Я бы выделил три основные идеи “западничества” XIX века, пишет автор, введенные им в отечественную культуру. Первая из них тезисно может быть сформулирована так: констатация “западниками” давней включенности России в контекст мировой, прежде всего европейской истории, зависимости ее развития от этого “контекста” (и вместе с тем — неприятие свойственной “славянофилам” идеи православного, российского мессианства, представлявшей собою плод идеализации ряда особенностей социально-духовного быта “допетровской Руси” ) .

Так, например, Н. Михайловский особенности исторического положения России видел, в частности, в отсутствии здесь — даже во второй половине XIX века — “резко определенных” социально-нравственных традиций. Говоря о “мешанине” , характерной для общественной и духовной жизни России,. и даже об “отсутствии истории” в ней, Михайловский писал; на Западе “история создает силу, твердость, определенность, но, во-первых, направляет эти силы весьма разнообразно, а следовательно, на чей бы то ни было взгляд далеко не всегда удачно, и во-вторых, создает такую же многопудовую тяжесть предания, не дающую свободы критическому духу. Отсутствие истории создает дряблость, нравственную слякоть, но зато, если уж выдастся в среде, лишенной истории, личность, одаренная инстинктом правды, то она способна к гораздо большей широте и смелости, чем европейский человек, именно потому, что над ней нет истории и мертвящего давления предания” . Русскому человеку, по Михайловскому, нет причины дорожить, например, “общественными перегородками (то есть жестким разделением на общественные классы, пишет автор) , в которых наша история никогда не водружала с европейскою определенностью и устойчивостью” [7].

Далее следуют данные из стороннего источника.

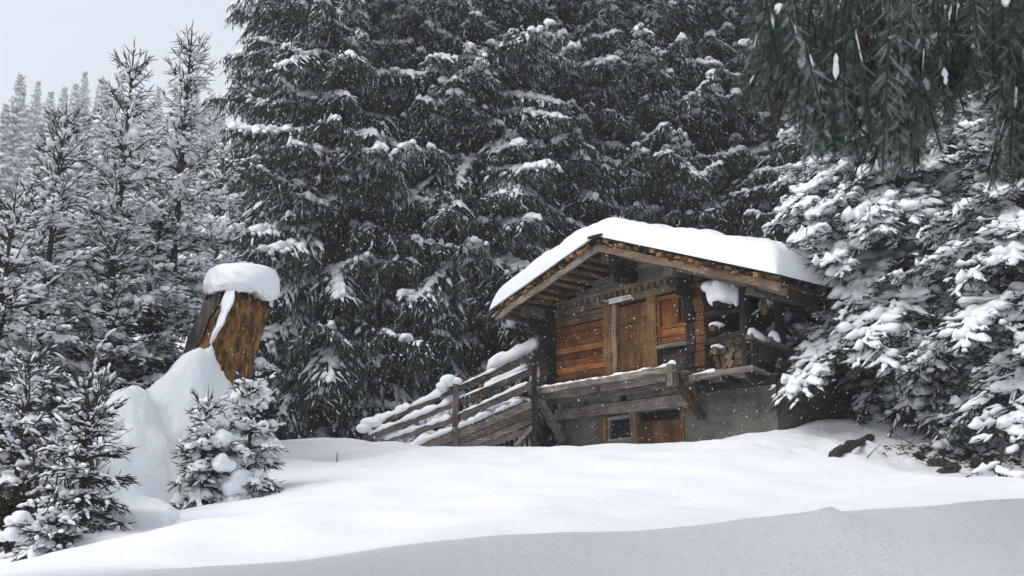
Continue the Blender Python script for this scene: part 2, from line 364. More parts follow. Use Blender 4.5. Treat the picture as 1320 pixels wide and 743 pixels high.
def snow_tubes(P, w, h, n=7, flat=.3, jit=.12, rg=None):
    """rounded pads along P [N,K,3]; half width w and height h [N,K]; gone where w is 0"""
    N, K, _ = P.shape
    if N == 0: return np.zeros((0, 3)), np.zeros((0, 3), int), np.zeros((0, 3))
    t = norm(np.gradient(P, axis=1)); sd = np.cross(t, [0, 0, 1.0]); bad = np.linalg.norm(sd, axis=-1) < .05; sd[bad] = [1, 0, 0]; sd = norm(sd)
    a = np.arange(n)*2*math.pi/n+.2; ca, sa = np.cos(a), np.sin(a); sa = np.where(sa > 0, sa, sa*flat)
    jj = 1+rg.normal(size=(N, K, n))*jit
    V = P[:, :, None]+sd[:, :, None]*((ca*jj*w[..., None])[..., None])+np.array([0, 0, 1.0])*((sa*jj*h[..., None])[..., None])
    b = (np.arange(N)*K*n)[:, None, None]; i = np.arange(K-1)[None, :, None]; k = np.arange(n)[None, None]
    A = b+i*n+k; B = b+i*n+(k+1) % n
    T = np.stack([np.stack([A, B, B+n], -1), np.stack([A, B+n, A+n], -1)], 3)          # N,K-1,n,2,3
    on = (w[:, :-1] > 1e-4) | (w[:, 1:] > 1e-4)
    T = T[on].reshape(-1, 3)
    V = V.reshape(-1, 3); used = np.zeros(len(V), bool); used[T.ravel()] = True; m = np.cumsum(used)-1
    return V[used], m[T], np.zeros((used.sum(), 3))
def twigs(B, D, l, w, tint, needles=0, nl=.022, nw=.008, rg=None, blades=2):
    """sprigs at B along D: crossing blades, and real needles round them when needles > 0"""
    N = len(B)
    if N == 0: return np.zeros((0, 3)), np.zeros((0, 3), int), np.zeros((0, 3))
    D = norm(D); ref = norm(rg.normal(size=(N, 3))); s1 = norm(np.cross(D, ref)); s2 = np.cross(D, s1)
    V = []; T = []; C = []; o = 0
    for k in range(blades):
        ang = math.pi*k/blades; sd = s1*math.cos(ang)+s2*math.sin(ang)
        m = B+D*(l*.4)[:, None]
        vv = np.stack([B, m+sd*(w*.5)[:, None], B+D*l[:, None], m-sd*(w*.5)[:, None]], 1)
        b = (np.arange(N)*4)[:, None]+o
        T.append(np.concatenate([b+[[0, 1, 2]], b+[[0, 2, 3]]])); V.append(vv.reshape(-1, 3)); C.append(np.repeat(tint, 4, 0)); o += 4*N
    if needles:
        q = (np.arange(needles)+.5)/needles
        an = np.arange(needles)*2.399
        a2 = an[None]+rg.uniform(0, 6.28, N)[:, None]
        rad = s1[:, None]*np.cos(a2)[..., None]+s2[:, None]*np.sin(a2)[..., None]
        base = B[:, None]+D[:, None]*(q[None, :, None]*l[:, None, None])
        nd_ = norm(D[:, None]*.75+rad*.8); side = np.cross(nd_, rad); side = norm(side)
        ll = nl*rg.uniform(.75, 1.25, (N, needles))[..., None]
        vv = np.stack([base-side*nw*.5, base+side*nw*.5, base+nd_*ll], 2).reshape(-1, 3)
        V.append(vv); T.append(np.arange(N*needles*3).reshape(-1, 3)+o); tn = np.repeat(tint, needles, 0); tn[:, 0] = np.clip(tn[:, 0]+rg.normal(size=len(tn))*.22, 0, 1); C.append(np.repeat(tn, 3, 0))
    return np.concatenate(V), np.concatenate(T), np.concatenate(C)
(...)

Обратимся теперь ко второй заслуге “западников” . Известно, что в центре всех построений “славянофилов” — мифологизированные представления об общине как социальной “личности” , где каждый отдельный человек добровольно отказывается от себя самого, свободно и сознательно отрекается “от своего полновластия” в пользу общинного см. Ю. Самарин. Соч. В 10-ти тт. Т. 1. М., 1890, стр. 63) , а также якобы характерно славянской (русской) основе национальной нравственности, и — в этой связи — апологетика православного христианства как религии, вполне отвечающей духу, “душе” русского народа. Приоритетной же социально-нравственной ценностью “западников” являлась личность, ее освобождение от традиционных, преимущественно патриархальных и средневековых, пут, провозглашение ее свободы и самоценности.